On the Edge of a Perilous New World

by Paul Roberts

Pub Date: May 15th, 2004
ISBN: 0-618-23977-4
Publisher: Houghton Mifflin

Enjoy your SUVs while you can, gas-guzzlers: the glory days of hydrocarbons are over—and hard times are on the way.

So warns freelance journalist Roberts, who’s made the energy industry his beat for Harper’s. “On the face of it,” he writes, “our energy economy is humming along like a perpetual-motion machine.” But, he adds, that’s illusory: although the growing energy economy requires the constant discovery and exploitation of new stores of fossil fuels, with demand expected to grow by 50 percent in the US alone by 2020, the reality is that actual production is falling, so that the oil-dependent nations of the First World are ever more dependent on countries that feel little goodwill toward them. “By nearly any sane measure,” Roberts remarks, “the quest for less problematic forms of energy and energy-efficient technologies should be a top priority for all players in the energy world.” Yet that has not been the case: although, Roberts notes, the energy industry has historically shown itself to be capable of turning on a dime, the powers that be—not least of them the current US administration (“If American energy politics has always been dysfunctional, a new standard may have been set with the election of George W. Bush”)—have resisted regulations requiring greater efficiencies.
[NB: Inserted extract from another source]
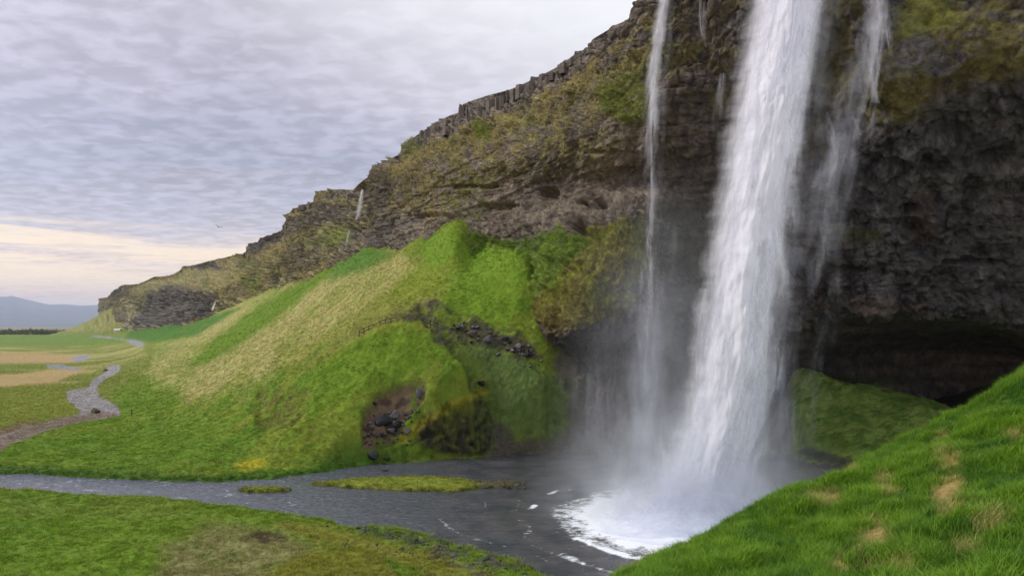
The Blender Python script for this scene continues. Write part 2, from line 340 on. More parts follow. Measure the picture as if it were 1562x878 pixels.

The road to a new energy regime is likely to be perilous, politically and economically; as Roberts notes, previous transformations have been profoundly dislocating. Yet more dislocating will be the worldwide economic shock when the news sinks in that depletion and scarcity are the order of the day: “World markets—and the political systems that depend on those markets—could deteriorate with surprising speed once it becomes widely known that a peak has occurred,” Roberts warns. So what is to be done? Well, plenty, all of it involving a great change of “energy lifestyles”—and all of it certain to cause pain.

A disturbing geopolitical survey of the world energy landscape.